What this task involves => The lines from the top of the material below through the line containing "rnd = random.Random(7)" are to be printed exactly, with pictures omitted.

Provided entries =>
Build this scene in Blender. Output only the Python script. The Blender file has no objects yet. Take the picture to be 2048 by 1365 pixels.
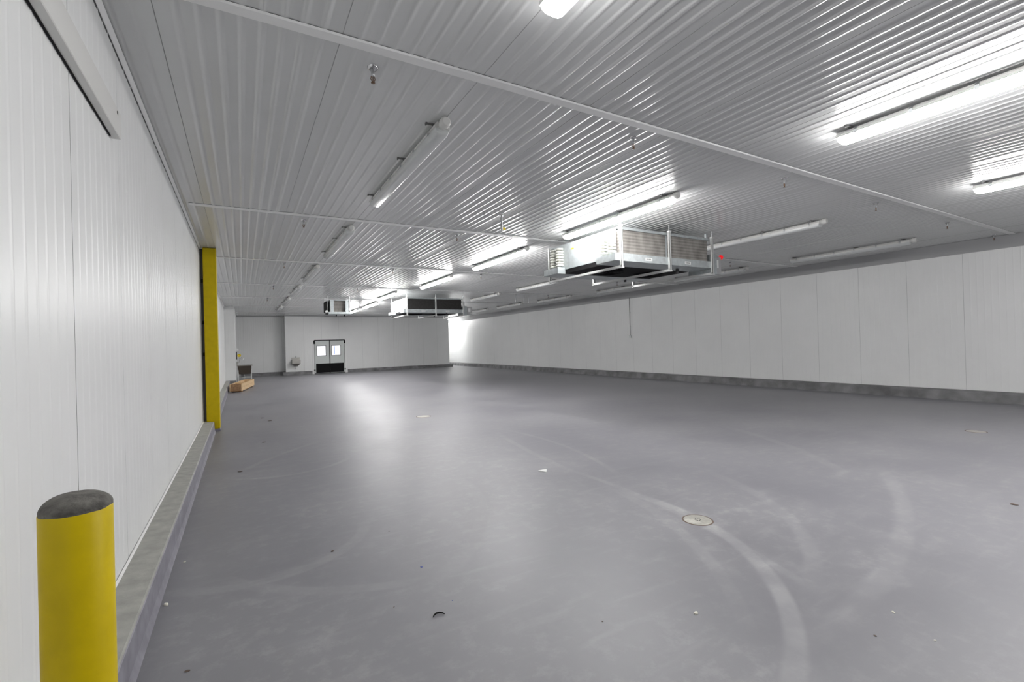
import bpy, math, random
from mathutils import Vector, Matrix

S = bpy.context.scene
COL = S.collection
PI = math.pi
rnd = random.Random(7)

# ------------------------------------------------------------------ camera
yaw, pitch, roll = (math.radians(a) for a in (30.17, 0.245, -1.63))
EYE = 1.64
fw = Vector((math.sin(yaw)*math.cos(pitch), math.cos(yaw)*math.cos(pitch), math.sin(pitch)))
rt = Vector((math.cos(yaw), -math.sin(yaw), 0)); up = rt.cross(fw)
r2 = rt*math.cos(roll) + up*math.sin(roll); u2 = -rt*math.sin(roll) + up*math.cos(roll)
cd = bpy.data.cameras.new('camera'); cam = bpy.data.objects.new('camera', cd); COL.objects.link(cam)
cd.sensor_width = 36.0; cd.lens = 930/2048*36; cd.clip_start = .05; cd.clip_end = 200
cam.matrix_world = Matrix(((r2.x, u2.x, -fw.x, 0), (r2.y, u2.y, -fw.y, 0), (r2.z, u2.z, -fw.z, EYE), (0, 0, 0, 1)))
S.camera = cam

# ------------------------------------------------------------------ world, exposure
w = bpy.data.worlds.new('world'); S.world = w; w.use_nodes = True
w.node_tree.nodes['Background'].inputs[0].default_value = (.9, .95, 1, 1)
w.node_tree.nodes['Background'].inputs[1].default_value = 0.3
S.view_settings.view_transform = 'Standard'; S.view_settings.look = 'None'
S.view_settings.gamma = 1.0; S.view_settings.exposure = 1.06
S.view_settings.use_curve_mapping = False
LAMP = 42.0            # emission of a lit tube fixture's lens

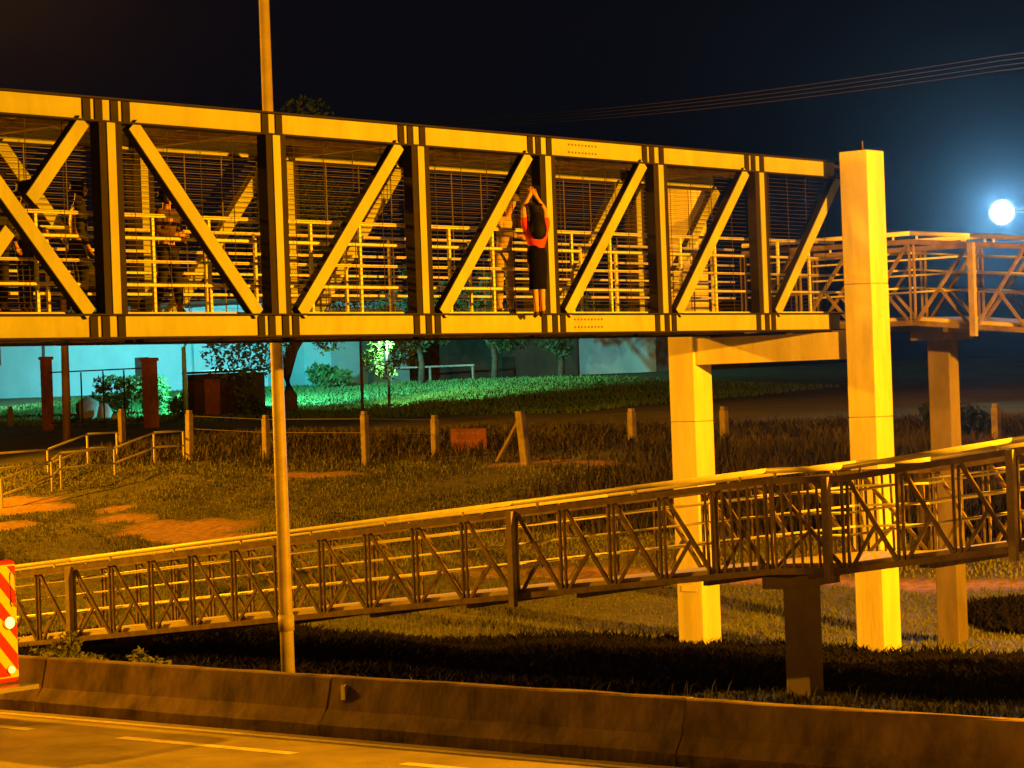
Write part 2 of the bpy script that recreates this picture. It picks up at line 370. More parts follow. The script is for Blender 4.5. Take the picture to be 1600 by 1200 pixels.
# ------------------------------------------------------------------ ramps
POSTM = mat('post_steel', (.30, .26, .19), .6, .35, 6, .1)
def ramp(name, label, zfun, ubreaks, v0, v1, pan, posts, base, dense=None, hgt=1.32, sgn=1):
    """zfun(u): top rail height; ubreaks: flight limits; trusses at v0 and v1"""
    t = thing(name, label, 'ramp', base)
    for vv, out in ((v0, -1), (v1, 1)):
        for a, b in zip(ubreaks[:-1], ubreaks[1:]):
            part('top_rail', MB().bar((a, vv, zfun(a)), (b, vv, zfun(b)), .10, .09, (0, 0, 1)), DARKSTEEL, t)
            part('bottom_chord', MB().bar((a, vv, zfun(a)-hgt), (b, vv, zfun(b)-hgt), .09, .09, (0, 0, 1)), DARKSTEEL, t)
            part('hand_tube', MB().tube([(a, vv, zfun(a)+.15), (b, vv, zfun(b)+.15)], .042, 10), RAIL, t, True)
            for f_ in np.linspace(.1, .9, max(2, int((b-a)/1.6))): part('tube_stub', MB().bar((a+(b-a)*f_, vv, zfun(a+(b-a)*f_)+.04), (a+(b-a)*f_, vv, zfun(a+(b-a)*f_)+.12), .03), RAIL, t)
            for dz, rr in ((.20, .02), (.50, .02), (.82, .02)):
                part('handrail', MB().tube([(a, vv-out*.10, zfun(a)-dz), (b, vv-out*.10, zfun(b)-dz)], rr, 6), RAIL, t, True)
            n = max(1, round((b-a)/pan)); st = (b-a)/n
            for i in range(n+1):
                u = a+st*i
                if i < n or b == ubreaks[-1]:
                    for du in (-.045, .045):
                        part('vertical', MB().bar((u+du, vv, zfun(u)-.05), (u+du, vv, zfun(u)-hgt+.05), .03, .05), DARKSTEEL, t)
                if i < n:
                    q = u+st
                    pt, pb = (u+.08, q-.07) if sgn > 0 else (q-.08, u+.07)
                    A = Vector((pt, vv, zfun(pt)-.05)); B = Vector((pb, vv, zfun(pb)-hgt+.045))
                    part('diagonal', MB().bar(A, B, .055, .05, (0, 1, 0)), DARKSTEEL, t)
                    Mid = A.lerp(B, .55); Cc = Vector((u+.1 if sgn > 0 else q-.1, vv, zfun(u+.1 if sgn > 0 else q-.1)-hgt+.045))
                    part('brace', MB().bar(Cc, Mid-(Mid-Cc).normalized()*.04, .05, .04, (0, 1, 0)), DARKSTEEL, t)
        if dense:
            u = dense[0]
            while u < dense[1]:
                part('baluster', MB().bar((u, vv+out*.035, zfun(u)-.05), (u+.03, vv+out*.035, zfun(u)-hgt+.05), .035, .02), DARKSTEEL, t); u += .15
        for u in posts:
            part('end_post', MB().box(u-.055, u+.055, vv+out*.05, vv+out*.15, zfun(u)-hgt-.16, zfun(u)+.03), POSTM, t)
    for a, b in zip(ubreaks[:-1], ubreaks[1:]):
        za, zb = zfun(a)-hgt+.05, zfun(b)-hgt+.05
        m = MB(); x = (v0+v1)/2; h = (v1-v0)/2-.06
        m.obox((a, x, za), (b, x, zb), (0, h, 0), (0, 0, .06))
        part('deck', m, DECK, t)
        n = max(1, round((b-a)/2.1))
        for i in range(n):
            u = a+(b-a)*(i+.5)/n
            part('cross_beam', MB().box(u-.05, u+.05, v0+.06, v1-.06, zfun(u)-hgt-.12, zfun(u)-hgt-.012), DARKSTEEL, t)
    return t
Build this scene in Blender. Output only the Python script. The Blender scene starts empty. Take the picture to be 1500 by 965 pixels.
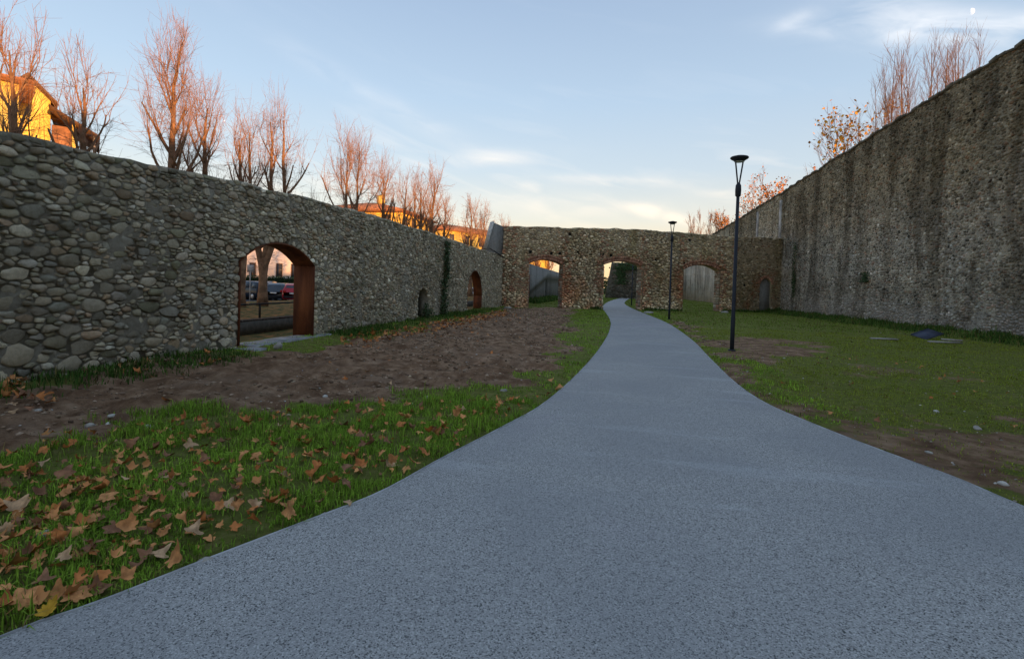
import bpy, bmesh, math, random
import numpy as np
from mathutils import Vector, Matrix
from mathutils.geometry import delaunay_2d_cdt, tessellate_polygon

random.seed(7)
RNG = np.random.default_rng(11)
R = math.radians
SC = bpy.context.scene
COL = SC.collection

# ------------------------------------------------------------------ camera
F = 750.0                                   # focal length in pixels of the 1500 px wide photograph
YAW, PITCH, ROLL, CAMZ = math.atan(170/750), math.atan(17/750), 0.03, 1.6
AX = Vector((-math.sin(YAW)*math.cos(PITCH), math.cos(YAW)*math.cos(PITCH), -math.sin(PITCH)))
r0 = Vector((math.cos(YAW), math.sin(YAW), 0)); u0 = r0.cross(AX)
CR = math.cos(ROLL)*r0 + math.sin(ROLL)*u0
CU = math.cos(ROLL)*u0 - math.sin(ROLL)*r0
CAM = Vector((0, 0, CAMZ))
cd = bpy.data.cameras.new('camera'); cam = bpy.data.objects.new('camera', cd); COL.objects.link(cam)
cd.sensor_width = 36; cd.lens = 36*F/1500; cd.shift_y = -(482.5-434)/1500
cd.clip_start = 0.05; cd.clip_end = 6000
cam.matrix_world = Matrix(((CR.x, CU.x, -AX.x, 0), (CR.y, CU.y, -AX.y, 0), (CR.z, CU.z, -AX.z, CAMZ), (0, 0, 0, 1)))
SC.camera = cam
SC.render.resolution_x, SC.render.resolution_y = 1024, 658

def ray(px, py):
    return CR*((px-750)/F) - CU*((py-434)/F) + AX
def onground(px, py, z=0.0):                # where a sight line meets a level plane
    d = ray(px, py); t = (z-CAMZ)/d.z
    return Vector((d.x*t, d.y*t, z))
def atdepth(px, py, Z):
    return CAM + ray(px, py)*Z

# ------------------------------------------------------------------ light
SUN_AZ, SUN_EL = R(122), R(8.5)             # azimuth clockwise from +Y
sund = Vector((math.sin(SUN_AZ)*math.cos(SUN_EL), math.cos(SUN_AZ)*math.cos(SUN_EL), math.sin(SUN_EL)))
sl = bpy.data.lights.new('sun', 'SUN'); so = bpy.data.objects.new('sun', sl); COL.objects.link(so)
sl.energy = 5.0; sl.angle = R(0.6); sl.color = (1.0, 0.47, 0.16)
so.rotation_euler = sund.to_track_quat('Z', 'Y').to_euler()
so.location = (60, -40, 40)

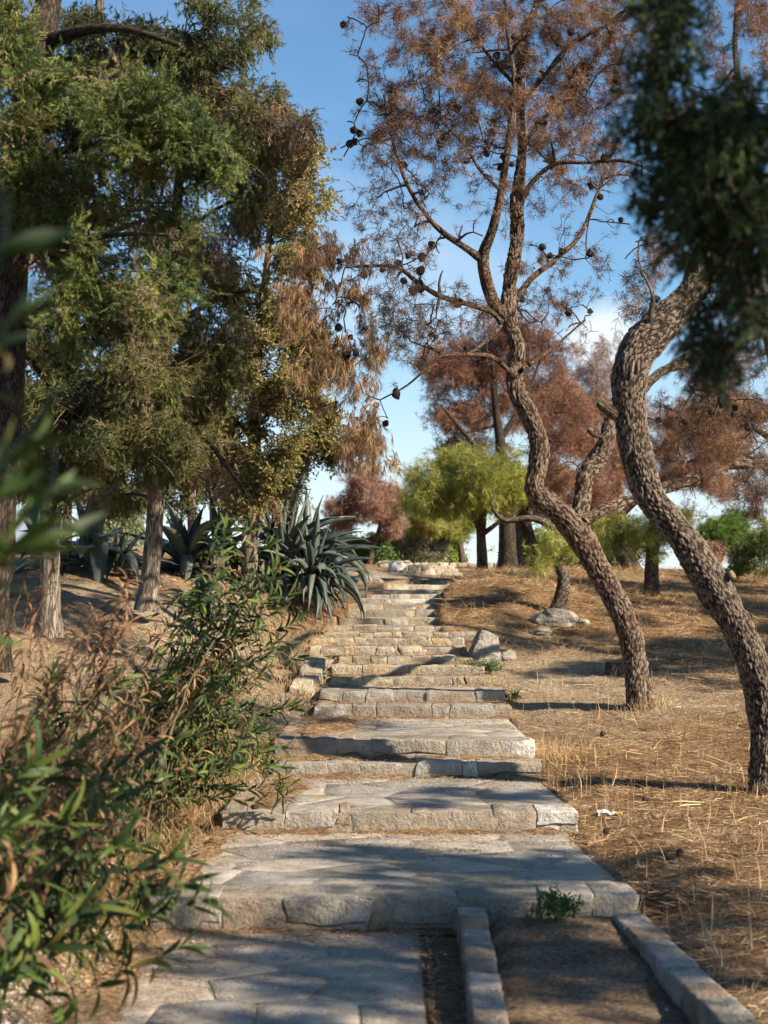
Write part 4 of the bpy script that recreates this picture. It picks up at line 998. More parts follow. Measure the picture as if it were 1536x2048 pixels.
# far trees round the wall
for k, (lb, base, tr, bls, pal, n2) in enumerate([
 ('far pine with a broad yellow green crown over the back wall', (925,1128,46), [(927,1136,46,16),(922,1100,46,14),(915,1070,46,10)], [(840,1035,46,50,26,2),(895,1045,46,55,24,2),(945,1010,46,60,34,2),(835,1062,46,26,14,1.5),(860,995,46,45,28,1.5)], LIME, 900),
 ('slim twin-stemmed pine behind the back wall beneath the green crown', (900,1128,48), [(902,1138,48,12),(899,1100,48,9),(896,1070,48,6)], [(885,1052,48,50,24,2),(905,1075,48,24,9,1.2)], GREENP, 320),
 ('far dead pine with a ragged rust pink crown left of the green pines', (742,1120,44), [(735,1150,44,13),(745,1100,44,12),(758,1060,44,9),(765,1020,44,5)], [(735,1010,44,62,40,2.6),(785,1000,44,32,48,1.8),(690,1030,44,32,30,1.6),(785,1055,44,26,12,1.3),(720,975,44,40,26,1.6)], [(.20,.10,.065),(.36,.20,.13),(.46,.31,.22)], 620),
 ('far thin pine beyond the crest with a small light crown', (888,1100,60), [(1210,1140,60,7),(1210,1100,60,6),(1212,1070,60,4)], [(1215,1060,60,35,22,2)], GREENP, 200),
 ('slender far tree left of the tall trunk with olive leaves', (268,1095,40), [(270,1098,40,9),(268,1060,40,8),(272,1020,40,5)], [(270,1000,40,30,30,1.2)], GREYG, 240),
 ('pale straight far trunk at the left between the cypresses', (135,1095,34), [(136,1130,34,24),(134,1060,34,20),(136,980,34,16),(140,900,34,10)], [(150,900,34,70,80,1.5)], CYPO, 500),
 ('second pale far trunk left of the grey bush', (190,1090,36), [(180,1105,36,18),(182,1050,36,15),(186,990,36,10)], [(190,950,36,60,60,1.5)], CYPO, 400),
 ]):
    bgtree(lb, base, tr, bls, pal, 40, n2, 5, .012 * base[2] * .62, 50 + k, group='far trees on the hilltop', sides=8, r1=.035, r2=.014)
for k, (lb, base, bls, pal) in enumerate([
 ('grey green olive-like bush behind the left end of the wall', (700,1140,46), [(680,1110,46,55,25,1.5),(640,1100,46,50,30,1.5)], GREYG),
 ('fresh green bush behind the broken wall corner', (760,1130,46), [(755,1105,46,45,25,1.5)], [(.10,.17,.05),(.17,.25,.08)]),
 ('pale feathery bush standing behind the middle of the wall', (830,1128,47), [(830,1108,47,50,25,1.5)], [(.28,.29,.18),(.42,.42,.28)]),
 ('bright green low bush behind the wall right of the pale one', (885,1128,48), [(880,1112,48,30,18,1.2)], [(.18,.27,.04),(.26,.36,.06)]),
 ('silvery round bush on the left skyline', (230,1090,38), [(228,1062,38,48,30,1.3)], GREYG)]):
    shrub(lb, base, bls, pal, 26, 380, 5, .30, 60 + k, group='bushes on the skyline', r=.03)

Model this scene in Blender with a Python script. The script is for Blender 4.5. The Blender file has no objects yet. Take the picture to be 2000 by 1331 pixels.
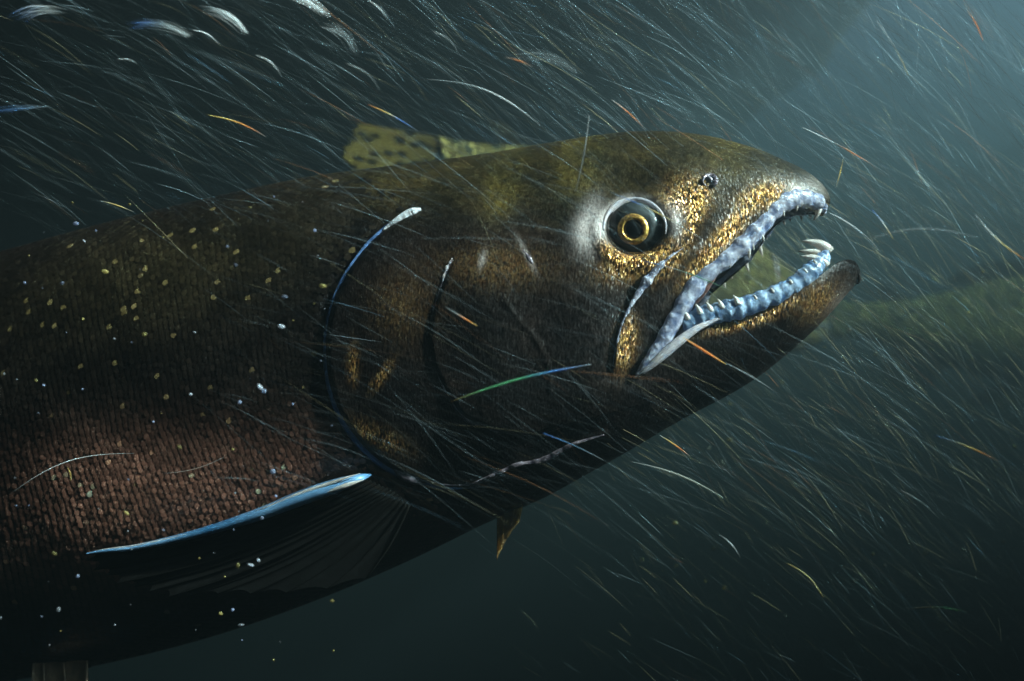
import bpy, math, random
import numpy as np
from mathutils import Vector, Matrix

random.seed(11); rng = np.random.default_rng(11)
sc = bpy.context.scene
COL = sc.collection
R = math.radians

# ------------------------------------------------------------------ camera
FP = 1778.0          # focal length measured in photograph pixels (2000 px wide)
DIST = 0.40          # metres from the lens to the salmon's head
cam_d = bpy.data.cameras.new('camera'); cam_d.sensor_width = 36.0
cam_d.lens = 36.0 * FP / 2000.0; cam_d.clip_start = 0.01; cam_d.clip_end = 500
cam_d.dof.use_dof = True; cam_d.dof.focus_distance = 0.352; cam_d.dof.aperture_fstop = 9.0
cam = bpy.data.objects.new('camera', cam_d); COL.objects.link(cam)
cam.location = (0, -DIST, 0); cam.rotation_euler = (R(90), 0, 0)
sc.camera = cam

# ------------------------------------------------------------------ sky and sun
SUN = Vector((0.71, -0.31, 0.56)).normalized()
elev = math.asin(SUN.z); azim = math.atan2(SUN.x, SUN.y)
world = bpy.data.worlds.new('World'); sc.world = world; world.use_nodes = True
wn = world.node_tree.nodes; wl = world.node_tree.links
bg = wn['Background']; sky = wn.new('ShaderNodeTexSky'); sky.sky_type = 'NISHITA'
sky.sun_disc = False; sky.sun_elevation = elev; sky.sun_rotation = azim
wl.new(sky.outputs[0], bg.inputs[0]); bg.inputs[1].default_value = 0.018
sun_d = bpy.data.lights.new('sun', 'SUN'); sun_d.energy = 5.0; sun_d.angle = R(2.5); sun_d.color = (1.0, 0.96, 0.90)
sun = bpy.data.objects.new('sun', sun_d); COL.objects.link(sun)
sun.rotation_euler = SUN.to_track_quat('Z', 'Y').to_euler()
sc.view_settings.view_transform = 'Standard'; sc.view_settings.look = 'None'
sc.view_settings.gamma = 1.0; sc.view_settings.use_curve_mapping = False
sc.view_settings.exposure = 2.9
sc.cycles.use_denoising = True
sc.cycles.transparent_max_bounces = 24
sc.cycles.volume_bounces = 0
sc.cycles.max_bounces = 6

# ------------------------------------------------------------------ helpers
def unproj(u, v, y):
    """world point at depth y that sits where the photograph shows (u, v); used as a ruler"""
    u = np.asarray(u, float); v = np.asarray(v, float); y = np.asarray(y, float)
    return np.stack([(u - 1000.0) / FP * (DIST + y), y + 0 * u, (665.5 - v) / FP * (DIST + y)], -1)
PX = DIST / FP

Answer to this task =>
Build this scene in Blender. Output only the Python script. The Blender file has no objects yet. Take the picture to be 2048 by 1365 pixels.
import bpy, math, random
from mathutils import Vector, Matrix

S = bpy.context.scene
COL = S.collection
PI = math.pi
rnd = random.Random(7)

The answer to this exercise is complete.